On the first day of the 1832 June Rebellion chronicled in Les Misérables, Hugo was writing in the Tuileries Gardens in Paris. After hearing gunfire, the author ran toward the sounds until he found himself surrounded by barricades and trapped in an alley. He took whatever shelter he could find as bullets flew through the air. Thus, Hugo’s depiction of the revolt in Les Misérables was rooted in the author’s real-life experiences.

Despite his royalist inclinations as a young man, by the mid-1830s Hugo had resolved to write about the social injustice he saw everywhere in Paris, though it would take him almost two decades to finally publish Les Misérables. In the interim, Hugo was nominated by King Louis-Philippe—the target of the revolutionaries’ ire during the June Rebellion—to serve in Parliament in 1845. The overall depiction of Louis-Philippe in Les Misérables reflects an ambivalent attitude toward the monarch. Though firmly anti-royalist by the time he wrote the novel, Hugo comments favorably on Louis-Philippe’s character in the book, writing that he is “good” and “admirable.”

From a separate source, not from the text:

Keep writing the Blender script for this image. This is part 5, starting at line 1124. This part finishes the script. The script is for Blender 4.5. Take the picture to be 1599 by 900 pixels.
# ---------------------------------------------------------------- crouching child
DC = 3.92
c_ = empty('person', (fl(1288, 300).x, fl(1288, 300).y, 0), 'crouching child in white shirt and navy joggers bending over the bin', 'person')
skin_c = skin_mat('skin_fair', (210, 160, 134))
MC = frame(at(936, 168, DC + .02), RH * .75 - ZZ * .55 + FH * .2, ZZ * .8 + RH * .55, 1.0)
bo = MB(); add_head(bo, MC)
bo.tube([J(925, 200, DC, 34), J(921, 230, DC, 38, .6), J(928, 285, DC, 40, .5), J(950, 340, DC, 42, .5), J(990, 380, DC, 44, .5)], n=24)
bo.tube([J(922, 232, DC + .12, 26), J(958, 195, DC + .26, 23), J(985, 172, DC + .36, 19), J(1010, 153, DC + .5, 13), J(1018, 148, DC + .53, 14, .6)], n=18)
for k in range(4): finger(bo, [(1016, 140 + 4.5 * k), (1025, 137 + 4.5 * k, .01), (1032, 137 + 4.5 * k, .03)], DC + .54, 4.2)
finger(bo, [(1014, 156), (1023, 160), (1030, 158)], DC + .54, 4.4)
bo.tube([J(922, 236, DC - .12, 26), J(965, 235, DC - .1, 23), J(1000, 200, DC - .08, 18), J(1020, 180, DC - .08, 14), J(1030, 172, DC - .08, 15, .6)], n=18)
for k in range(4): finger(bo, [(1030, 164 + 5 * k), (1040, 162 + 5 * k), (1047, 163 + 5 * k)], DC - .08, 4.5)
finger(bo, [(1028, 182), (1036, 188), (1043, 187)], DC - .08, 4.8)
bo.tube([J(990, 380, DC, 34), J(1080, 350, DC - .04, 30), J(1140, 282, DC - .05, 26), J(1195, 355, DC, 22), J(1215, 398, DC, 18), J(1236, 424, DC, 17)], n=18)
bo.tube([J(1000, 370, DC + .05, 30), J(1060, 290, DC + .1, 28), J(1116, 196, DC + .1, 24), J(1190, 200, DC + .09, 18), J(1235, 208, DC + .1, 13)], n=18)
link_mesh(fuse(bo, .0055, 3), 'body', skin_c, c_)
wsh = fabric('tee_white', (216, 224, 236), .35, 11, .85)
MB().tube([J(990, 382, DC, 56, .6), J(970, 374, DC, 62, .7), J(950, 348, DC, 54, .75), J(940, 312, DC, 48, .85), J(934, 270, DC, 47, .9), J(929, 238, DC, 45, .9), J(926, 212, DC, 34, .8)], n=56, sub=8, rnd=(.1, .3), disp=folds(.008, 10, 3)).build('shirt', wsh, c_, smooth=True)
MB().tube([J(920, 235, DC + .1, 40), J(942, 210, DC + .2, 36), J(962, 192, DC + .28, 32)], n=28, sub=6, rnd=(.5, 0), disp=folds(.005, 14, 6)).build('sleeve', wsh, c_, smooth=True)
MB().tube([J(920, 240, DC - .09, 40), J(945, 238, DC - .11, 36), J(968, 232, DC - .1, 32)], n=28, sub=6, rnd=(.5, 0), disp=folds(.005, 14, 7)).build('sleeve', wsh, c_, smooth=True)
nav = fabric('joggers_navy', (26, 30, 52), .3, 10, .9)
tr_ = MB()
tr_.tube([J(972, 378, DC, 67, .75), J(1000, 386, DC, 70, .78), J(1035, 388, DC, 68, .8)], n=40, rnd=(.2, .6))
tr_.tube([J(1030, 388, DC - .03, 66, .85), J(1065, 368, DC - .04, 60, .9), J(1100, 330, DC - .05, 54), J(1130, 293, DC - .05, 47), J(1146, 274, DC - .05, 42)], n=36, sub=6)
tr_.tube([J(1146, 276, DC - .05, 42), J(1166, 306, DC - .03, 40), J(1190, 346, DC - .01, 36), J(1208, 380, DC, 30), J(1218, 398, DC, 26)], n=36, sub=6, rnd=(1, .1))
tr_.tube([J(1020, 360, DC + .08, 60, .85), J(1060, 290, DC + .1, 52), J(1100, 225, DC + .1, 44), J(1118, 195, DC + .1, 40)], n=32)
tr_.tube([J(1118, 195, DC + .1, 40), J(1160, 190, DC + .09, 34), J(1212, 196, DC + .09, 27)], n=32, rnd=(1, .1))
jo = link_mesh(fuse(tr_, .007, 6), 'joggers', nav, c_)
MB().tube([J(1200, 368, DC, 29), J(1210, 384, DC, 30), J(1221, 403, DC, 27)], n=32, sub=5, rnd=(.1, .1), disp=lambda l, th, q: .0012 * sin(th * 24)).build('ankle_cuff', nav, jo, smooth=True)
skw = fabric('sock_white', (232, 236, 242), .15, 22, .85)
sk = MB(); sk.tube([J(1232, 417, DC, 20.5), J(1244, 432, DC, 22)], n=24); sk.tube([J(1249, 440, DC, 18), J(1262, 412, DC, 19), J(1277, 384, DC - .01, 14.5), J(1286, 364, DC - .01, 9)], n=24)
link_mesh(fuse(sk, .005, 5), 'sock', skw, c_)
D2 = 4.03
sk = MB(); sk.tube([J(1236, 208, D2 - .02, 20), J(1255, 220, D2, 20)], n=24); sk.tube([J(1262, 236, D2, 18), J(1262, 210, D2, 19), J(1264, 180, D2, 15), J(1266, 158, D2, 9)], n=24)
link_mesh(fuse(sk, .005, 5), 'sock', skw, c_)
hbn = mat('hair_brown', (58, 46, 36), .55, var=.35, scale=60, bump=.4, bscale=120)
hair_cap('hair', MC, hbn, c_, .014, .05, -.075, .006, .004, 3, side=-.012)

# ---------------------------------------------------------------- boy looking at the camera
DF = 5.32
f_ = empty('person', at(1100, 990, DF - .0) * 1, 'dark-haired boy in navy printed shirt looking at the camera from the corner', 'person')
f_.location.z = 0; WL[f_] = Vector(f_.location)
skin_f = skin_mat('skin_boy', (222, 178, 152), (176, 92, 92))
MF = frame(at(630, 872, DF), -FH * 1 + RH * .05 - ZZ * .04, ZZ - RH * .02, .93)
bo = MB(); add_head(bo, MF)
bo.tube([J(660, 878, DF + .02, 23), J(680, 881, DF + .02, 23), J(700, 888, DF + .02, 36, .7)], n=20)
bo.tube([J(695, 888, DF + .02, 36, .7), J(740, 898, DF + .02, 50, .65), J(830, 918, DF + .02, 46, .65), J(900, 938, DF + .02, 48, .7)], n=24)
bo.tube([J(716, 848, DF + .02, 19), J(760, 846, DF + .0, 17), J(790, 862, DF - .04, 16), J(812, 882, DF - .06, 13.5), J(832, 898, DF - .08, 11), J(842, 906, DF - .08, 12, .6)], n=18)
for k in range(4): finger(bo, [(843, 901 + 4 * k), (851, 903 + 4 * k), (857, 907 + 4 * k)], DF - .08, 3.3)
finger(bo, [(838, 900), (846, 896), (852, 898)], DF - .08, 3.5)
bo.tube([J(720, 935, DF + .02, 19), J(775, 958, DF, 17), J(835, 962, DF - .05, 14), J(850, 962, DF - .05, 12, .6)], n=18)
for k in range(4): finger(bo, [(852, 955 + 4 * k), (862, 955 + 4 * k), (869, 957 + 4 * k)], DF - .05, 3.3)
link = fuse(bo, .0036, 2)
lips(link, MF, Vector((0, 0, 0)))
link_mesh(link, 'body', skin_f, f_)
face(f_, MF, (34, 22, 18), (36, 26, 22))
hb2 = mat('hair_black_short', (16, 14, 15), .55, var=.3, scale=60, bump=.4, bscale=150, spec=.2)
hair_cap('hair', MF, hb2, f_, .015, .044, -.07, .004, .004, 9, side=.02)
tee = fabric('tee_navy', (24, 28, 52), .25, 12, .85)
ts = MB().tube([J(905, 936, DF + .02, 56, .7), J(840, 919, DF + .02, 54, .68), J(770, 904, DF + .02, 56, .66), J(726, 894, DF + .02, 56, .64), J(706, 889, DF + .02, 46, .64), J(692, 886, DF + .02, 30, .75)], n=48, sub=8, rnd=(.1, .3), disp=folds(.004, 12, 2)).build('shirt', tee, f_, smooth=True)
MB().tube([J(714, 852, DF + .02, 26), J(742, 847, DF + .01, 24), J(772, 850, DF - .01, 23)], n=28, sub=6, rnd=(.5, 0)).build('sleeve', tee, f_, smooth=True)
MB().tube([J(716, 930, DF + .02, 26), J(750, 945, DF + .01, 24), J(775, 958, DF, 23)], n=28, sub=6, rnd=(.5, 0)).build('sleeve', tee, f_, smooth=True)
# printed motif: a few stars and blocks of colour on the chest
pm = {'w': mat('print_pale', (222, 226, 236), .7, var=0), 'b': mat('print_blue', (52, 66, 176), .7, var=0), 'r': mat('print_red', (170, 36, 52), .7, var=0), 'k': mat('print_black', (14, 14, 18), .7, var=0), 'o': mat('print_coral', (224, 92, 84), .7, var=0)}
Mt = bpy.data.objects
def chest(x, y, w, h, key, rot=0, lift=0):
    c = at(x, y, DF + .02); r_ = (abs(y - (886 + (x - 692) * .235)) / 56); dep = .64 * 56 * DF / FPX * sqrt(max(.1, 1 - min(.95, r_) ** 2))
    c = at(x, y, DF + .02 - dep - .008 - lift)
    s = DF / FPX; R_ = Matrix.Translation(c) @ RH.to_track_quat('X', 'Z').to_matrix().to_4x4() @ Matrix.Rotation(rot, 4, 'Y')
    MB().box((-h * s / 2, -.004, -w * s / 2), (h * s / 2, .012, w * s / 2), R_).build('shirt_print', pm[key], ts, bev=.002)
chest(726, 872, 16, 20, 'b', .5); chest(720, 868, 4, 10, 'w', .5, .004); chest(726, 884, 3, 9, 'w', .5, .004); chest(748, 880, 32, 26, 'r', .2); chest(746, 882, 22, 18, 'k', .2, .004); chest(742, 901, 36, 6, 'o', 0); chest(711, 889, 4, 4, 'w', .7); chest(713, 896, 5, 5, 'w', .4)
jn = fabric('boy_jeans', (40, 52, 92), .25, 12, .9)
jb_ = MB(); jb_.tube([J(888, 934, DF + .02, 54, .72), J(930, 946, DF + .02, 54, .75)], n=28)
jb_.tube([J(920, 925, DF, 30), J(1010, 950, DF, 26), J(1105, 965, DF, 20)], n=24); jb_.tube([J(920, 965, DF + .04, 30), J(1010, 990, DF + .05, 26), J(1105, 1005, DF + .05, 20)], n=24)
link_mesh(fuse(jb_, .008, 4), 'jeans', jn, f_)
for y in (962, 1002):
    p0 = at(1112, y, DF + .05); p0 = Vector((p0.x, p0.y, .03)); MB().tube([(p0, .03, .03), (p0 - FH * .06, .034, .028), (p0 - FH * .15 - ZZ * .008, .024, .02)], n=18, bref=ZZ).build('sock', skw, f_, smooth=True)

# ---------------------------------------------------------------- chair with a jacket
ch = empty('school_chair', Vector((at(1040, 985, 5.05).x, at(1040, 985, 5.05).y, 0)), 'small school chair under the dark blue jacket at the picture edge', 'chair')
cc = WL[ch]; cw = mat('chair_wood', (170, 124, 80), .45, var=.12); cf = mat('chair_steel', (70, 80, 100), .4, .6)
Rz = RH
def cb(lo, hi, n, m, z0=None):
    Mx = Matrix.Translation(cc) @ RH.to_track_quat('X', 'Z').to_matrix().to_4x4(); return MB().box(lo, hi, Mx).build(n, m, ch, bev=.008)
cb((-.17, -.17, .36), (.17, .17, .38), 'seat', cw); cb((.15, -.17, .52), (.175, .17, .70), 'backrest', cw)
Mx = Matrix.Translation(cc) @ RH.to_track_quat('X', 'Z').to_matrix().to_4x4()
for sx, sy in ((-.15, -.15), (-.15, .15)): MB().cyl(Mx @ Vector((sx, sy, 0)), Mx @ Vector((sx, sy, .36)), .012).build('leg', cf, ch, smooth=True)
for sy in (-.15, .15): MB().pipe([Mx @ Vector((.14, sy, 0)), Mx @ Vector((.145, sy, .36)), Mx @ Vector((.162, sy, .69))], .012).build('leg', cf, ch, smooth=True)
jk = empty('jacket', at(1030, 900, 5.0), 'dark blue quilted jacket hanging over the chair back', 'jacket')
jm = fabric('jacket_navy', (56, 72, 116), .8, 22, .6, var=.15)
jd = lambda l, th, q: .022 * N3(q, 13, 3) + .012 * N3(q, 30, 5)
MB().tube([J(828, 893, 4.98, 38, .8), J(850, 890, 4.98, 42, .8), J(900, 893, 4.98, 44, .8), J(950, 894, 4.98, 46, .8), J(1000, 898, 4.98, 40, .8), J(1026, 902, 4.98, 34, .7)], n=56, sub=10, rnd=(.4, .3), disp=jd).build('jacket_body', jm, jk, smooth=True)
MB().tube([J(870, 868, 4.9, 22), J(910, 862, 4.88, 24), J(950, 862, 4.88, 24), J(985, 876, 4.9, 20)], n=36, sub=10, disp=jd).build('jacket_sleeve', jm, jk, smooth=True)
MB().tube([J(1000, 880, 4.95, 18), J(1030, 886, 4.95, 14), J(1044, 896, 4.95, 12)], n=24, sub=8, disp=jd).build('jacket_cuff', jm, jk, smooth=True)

Nevertheless, Hugo welcomed the return of republican government in 1848, serving in the new National Assembly as a conservative. However, he broke with his party in his support for universal suffrage, an end to capital punishment, and public education. Hugo was also firmly against slavery in the Americas; it is telling that Hugo’s embodiment of corruption and evil, Thénardier, later becomes a slave-trader in the United States. However, once the short-lived republic fell to the tyrannical Napoleon III, Hugo fled France to the island of Guernsey in the English Channel, where he published anti-Napoleon pamphlets and eventually Les Misérables.

Although Napoleon III offered him amnesty in 1859, Hugo did not return to France until Napoleon III was overthrown following the ruler’s capture and defeat in 1870 during the Franco-Prussian War. Once back in his home country, Hugo remained involved in politics and committed to social justice until his death from pneumonia in 1885, at the age of 83.